Safety: Does Classen feel like a safe place to you? What would need to be improved for you to feel safe? What are the important locations for safety improvements and what would an improvement look like in each of those locations?

There are currently several factors contributing to feelings of danger along Classen including dilapidated storefronts, a lack of proper signage, poor lighting, the low overall amount of traffic lights, and traffic speed. A more consistent and maintained sidewalk could enhance citizens’ feelings of safety along Classen. Residents of the area are interested in implementing traffic calming measures to discourage commuters using Classen as a thoroughfare. One participant raised the issue of Classen’s degree of “permeability” for bikers and pedestrians attempting to cross. It also seems that participants feel that there could be an enhanced police presence and monitoring of Classen.

  • Classen can feel unsafe for people in cars, on bikes, or walking. Better lighting, crosswalks, and intersection improvements are needed.

What is the meaning of “A Better Classen” to you?

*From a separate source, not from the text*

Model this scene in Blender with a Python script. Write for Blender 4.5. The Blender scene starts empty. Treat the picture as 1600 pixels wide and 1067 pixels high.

Many meeting participants categorized “A Better Classen” as a Classen with a more harmonious existence between drivers, pedestrians, and bicyclists. Streetscaping (along with other aesthetic improvements like increased vegetation) and traffic calming were suggested to help encourage this. Participants noted several obstacles (too many vacant offices or parking lots) that prevent Classen from reaching its full potential. Participants felt that Classen could be viewed as more than simply a thoroughfare. For example, one participant described their vision for Classen to become “A Grand Boulevard.”

  • “A boulevard with buildings and shops fronting it with sidewalks and parking, providing connections to other districts in the area. More than a corridor for moving vehicles.”
  • “A place where we feel safe to walk with our families. A safer, friendly, more interesting place to be.”
  • “More livable space included without jeopardizing traffic flow as Classen becomes a more widely-used thoroughfare.”